Here's yet another example of how despite tremendous safe guards, all it takes is one unintended internal mistake to create a costly breach.

Here's yet another example of how despite tremendous safe guards, all it takes is one unintended internal mistake to create a costly breach: It was a USB drive loaded with malware. That's how U.S. defense networks were compromised in 2008, according to U.S Deputy Defense Secretary William Lynn, who today offered the first official confirmation of a data breach that led to restrictions on the use of removable USB drives in the military. In an article written for Foreign Affairs magazine, Lynn said the breach occurred when a single USB drive containing malicious code was inserted into a laptop computer at a U.S. base in the Middle East.
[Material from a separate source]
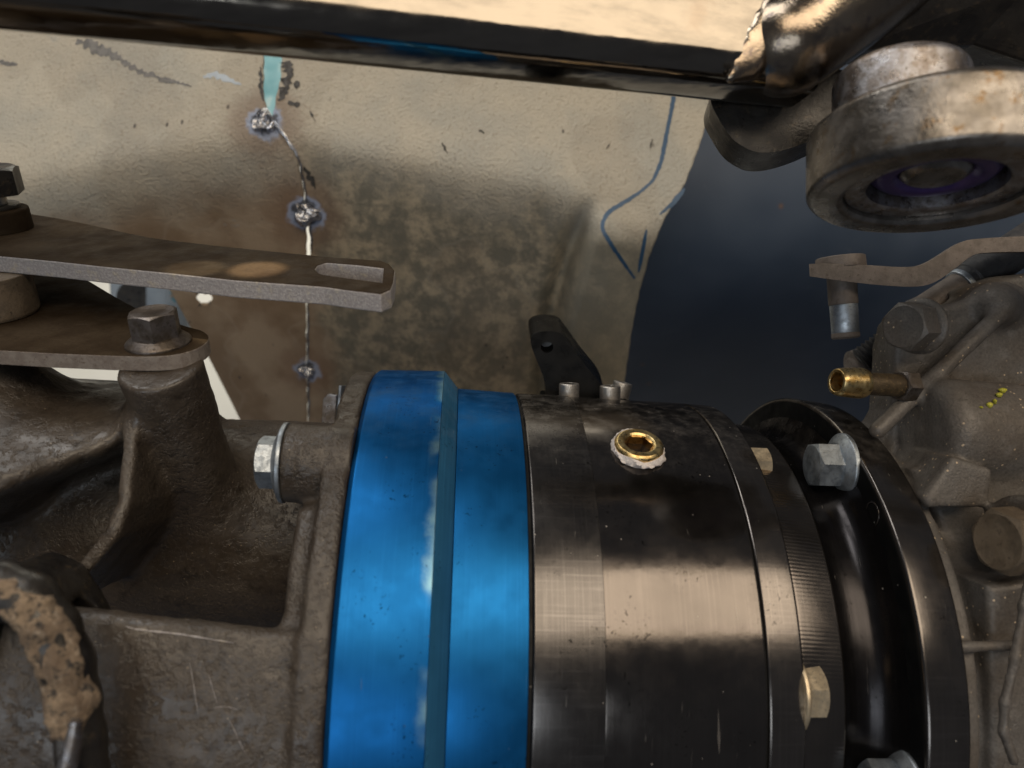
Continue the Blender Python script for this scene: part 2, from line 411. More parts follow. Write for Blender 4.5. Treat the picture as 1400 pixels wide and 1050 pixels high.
def m_tube():
    n = NT('scuffed_bare_tube_steel')
    st = n.noise(5, 5, .65, n.map((.10, 1, 1))); fine = n.noise(.8, 3, .6, n.map((.15, 1, 1)))
    col = n.mix(n.ramp(st, .4, .7), rgb(.24, .213, .178), rgb(.185, .165, .14)); col = n.mix(n.ramp(n.noise(14, 4), .6, .75, 0, .35), col, rgb(.22, .17, .13))
    nb = n.bump(st, .10, .3); nb = n.bump(n.noise(11, 2), .2, 1.0, nb)
    return n.out(col, n.ramp(n.noise(7, 4), .3, .7, .07, .18), 1.0, nb)
M['tube'] = m_tube()
M['weld_steel'] = m_rusty('heat_browned_weld', rgb(.34, .285, .22), rgb(.26, .21, .16), rgb(.17, .14, .125), .22, 1.0, 16)
def m_forged():
    n = NT('oily_forged_steel'); a = n.noise(9, 3, .65); f = n.noise(1.2, 3, .65)
    col = n.mix(n.ramp(a, .35, .65), rgb(.13, .115, .098), rgb(.25, .23, .21)); col = n.mix(n.ramp(n.noise(4, 4, .7), .56, .7), col, rgb(.13, .085, .045))
    return n.out(col, n.ramp(n.noise(6, 4), .3, .7, .22, .42), .85, n.bump(f, .3, .5))
M['forged'] = m_forged()
def m_purple():
    n = NT('purple_bushing'); return n.out(n.mix(n.noise(3, 3), rgb(.022, .012, .06), rgb(.075, .042, .15)), .3, .3, n.bump(n.noise(2, 3), .3, .4))
M['purple'] = m_purple()
M['marker'] = NT('blue_marker').out(rgb(.02, .062, .125), .5, 0.0)
M['temper'] = m_rusty('heat_tinted_steel', rgb(.24, .28, .36), rgb(.12, .12, .14), rgb(.3, .2, .12), .4, .6, 3)
M['bare_patch'] = m_rusty('flaked_bare_patch', rgb(.10, .095, .09), rgb(.16, .15, .14), rgb(.05, .045, .04), .6, .2, 3)
M['char'] = m_rusty('burnt_black_scale', rgb(.02, .018, .016), rgb(.05, .045, .04), rgb(.012, .012, .012), .7, .1, 2)
M['weld'] = m_rusty('bright_weld_bead', rgb(.72, .73, .76), rgb(.30, .31, .35), rgb(.62, .48, .26), .22, 1.0, 2.4)
M['grey_metal'] = m_rusty('grey_back_metal', rgb(.30, .34, .38), rgb(.36, .40, .43), rgb(.26, .28, .31), .45, .1, 30)
M['outside_backdrop'] = m_rusty('pale_backdrop', rgb(.78, .77, .70), rgb(.84, .83, .78), rgb(.74, .74, .69), .8, 0, 220)
def m_navy():
    n = NT('navy_painted_panel'); a = n.noise(120, 3, .55)
    col = n.mix(n.ramp(a, .3, .7), rgb(.030, .046, .076), rgb(.062, .083, .120))
    col = n.mix(n.math('MULTIPLY', n.ramp(n.voro(38), .07, .03), .7), col, rgb(.14, .08, .05))
    col = n.mix(n.ramp(n.noise(18, 5, .7), .62, .78, 0, .18), col, rgb(.16, .18, .21))
    return n.out(col, .55, 0.0, n.bump(n.noise(60, 2), .08, 2), Specular_IOR_Level=.3)
M['navy'] = m_navy()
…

The malware, placed on the drive by a foreign intelligence agency, was uploaded to a network run by the U.S. Central Command. The malware then spread -- undetected -- on both classified and unclassified systems, essentially establishing a "digital beachhead" from which data could be transferred to servers outside the U.S, "It was a network administrator's worst fear: a rogue program operating silently, poised to deliver operational plans into the hands of an unknown adversary," Lynn wrote. ... The incident highlights the enormous problems that can result from seemingly minor vulnerabilities, said J.R. Reagan, a analyst with Deloitte Consulting Services. "It brings to life what we have all feared for a long time from the small little holes in the dike that can really open up big problems," Reagan said. In the military's case, the problems may have been exacerbated by an ongoing drive to make information sharing easier, he said. Officials are reporting that this incident lead to a military-wide ban on USB drives, but really, the answer is so much simpler than that: lock the data down in the first place!